During my high school philosophy class, I came across the Butterfly Dream by Zhuangzi and it has stayed with me ever since. The parable tells the story of a man who dreams he is a butterfly, then wakes and wonders whether he is truly a man who dreamed he was a butterfly or a butterfly now dreaming he is a man. What influenced me most is how it reveals that life is full of ambiguity and paradox: how the distinctions we rely on often unravel when we look more closely. Reading it at a young age made me more comfortable with uncertainty and open to complexity, not just in life, but in the way I approach research.
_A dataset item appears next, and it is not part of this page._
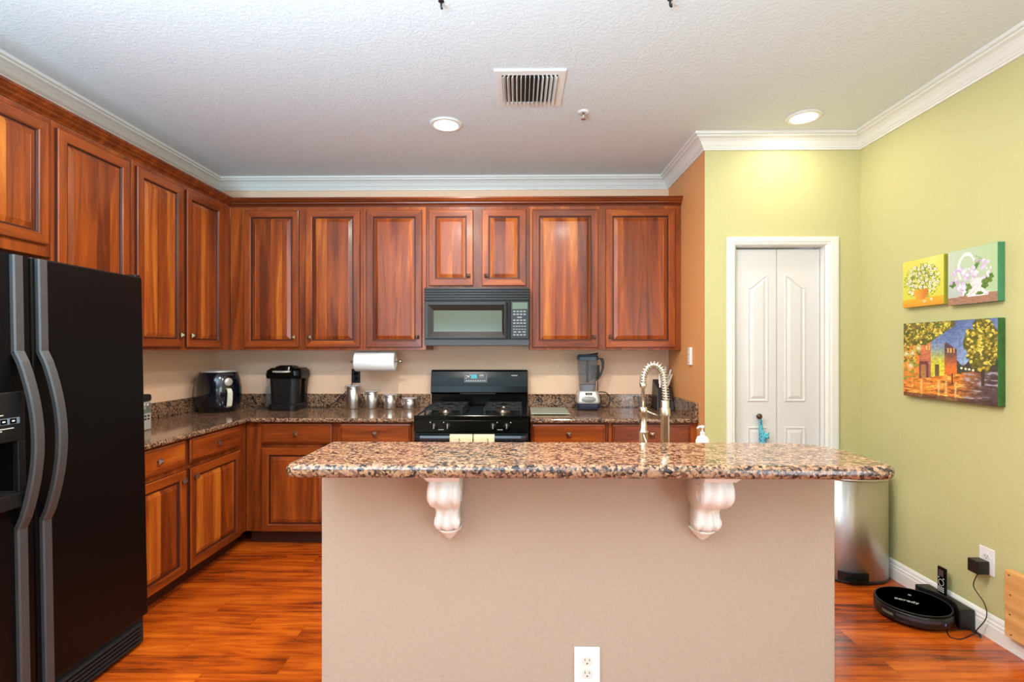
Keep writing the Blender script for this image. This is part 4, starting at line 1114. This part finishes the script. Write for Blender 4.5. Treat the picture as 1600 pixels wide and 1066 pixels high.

Rather than seeking tidy answers or rigid categories, the story reminds me to treat ambiguity not as a flaw in understanding but as a fundamental part of the world worth exploring.

⁠What’s the most bizarre or unexpected fact you’ve come across in your research?

In a recent field experiment, I tested whether startups founded by spousal teams are more attractive to job candidates. The overall finding was clear: candidates were significantly less likely to apply to startups with spousal co-founders compared to those with non-spousal teams – a kind of “founder couple discount”. But what was most surprising was the asymmetry behind this effect. The penalty was not evenly distributed; it was driven almost entirely by a perception-penalty faced by male entrepreneurs who brought their female partners onto the founding team. In contrast, female lead entrepreneurs who included their male partners did not face the same negative judgment. This unexpected result revealed a deeper, gendered assumption about whose presence in a startup is perceived as earned versus granted. It raised new questions about legitimacy, gender roles, and professionalism in early-stage ventures – and I’m still trying to fully understand what it means.